Saat pertama kali mengunjungi Jogja, banyak hal yang langsung mencuri perhatian saya. Seperti halnya pengalaman awal di kota mana pun, ada kejutan dan pembelajaran yang datang dari berbagai aspek kehidupan lokal.
Tapi pembelajaran ini tidak sederhana, tidak sama sekali. Jogja sudah kesohor dengan banyak hal-hal indah yang disematkan padanya. Tak berlebihan jika ada yang bilang Kota Istimewa ini kota terindah di dunia, semua karena hal-hal yang dianggap dipunyai oleh Jogja.
Hanya saja, kedatangan saya ke Jogja mengubah hal itu semua. hal-hal indah yang disematkan di video romantisasi, dengan sound indah itu, menguap jadi mitos yang patah begitu saja.
Dan inilah 3 hal indah yang disematkan kepada Jogja, tapi kenyataannya jauh dari yang dicitrakan.
Daftar Isi
Biaya hidup di Jogja yang tidak murah
Mitos umum tentang Jogja adalah bahwa kota ini menawarkan biaya hidup yang sangat terjangkau. Hal ini memang benar dalam konteks tertentu, seperti harga makanan di warung-warung lokal atau biaya transportasi. Namun, realitas sering kali berbeda bagi wisatawan yang tidak familiar dengan harga lokal. Saya mengalami sendiri betapa mahalnya barang dan layanan yang ditawarkan di area wisata populer, seperti Malioboro.
Di Malioboro, misalnya, harga-harga yang tertera di lapak-lapak pedagang bisa melonjak tajam. Menurut pengalaman saya, harga barang sering kali dinaikkan hingga dua kali lipat dari harga asli untuk wisatawan. Tapi biaya hidup jelas tentang tidak bisa dilihat dari barang-barang di tempat wisata.

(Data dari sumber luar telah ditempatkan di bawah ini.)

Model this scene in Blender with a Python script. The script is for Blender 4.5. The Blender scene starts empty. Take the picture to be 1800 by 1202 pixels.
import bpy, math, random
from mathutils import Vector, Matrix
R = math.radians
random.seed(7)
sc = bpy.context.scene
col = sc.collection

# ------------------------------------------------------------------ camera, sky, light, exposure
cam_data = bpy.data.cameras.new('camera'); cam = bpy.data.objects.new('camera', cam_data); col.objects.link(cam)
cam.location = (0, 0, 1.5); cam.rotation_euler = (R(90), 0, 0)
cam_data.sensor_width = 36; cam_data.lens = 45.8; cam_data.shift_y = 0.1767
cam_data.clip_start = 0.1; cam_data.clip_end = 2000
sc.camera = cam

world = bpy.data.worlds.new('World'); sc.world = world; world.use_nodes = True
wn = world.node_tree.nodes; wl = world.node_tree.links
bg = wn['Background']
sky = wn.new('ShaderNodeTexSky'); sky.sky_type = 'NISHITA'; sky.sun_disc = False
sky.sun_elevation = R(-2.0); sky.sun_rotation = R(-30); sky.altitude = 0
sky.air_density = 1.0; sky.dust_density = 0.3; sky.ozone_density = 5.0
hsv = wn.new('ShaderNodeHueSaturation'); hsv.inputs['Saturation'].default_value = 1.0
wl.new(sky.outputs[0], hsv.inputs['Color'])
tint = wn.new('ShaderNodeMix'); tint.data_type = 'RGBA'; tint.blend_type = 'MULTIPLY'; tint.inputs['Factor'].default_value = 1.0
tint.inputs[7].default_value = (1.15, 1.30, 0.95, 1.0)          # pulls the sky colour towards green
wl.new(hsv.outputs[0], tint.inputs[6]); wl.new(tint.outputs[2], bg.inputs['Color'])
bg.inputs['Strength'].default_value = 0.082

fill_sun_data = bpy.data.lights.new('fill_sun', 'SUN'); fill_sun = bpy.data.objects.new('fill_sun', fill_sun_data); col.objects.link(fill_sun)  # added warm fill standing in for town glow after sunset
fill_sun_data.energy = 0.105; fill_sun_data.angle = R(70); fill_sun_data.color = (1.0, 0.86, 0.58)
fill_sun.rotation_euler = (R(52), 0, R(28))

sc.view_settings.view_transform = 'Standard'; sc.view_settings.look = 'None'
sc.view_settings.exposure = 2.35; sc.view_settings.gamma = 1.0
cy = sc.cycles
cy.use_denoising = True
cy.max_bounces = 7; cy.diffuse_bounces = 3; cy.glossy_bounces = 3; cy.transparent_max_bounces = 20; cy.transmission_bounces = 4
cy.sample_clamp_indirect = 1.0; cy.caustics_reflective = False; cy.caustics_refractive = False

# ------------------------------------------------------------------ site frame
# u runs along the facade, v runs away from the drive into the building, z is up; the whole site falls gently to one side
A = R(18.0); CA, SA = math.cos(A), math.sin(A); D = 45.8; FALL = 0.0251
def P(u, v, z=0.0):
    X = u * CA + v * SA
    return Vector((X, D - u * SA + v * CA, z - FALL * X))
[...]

Sudah banyak artikel ngomongin biaya hidup Jogja yang memang mahal. Yang saya rasakan, Jogja tidak semurah yang mereka gemborkan. Tak bikin saya kecewa, tentu saja, tapi sedikit mengganjal mengingat kampanye ini begitu masif.
Isu intoleransi dan diskriminasi etnis
Selain aspek ekonomi, saya juga merasakan ketegangan sosial di Jogja yang berhubungan dengan isu etnis. Saya mengetahui adanya intoleransi dan diskriminasi yang kadang terjadi terhadap mahasiswa dan penduduk dari Indonesia Timur. Kasus-kasus yang melibatkan mahasiswa dari wilayah tersebut sering kali menciptakan stereotip dan prasangka di masyarakat lokal.
Diskriminasi ini bisa muncul dalam berbagai bentuk, mulai dari perlakuan tidak adil di lingkungan kampus hingga pengucilan sosial. Beberapa mahasiswa dari Indonesia Timur mungkin menghadapi tantangan tambahan dalam beradaptasi dan diterima di lingkungan baru mereka.
Masalah ini memang kompleks, tak bisa dipandang secara hitam putih. Tapi ya, tetap tidak sesuai dengan citra Jogja yang selama ini digembar-gemborkan.
Kesenjangan pendidikan di Kota Pendidikan
Jogja dikenal sebagai kota pendidikan dengan banyak perguruan tinggi dan institusi pendidikan yang berkualitas. Namun, saya juga menemukan kenyataan yang kontras dengan reputasinya sebagai kota pendidikan, yaitu kesenjangan dalam akses pendidikan. Meskipun ada banyak fasilitas pendidikan tinggi, banyak warga Jogja, terutama dari kalangan ekonomi menengah ke bawah, yang masih belum mampu melanjutkan pendidikan mereka hingga ke jenjang kuliah.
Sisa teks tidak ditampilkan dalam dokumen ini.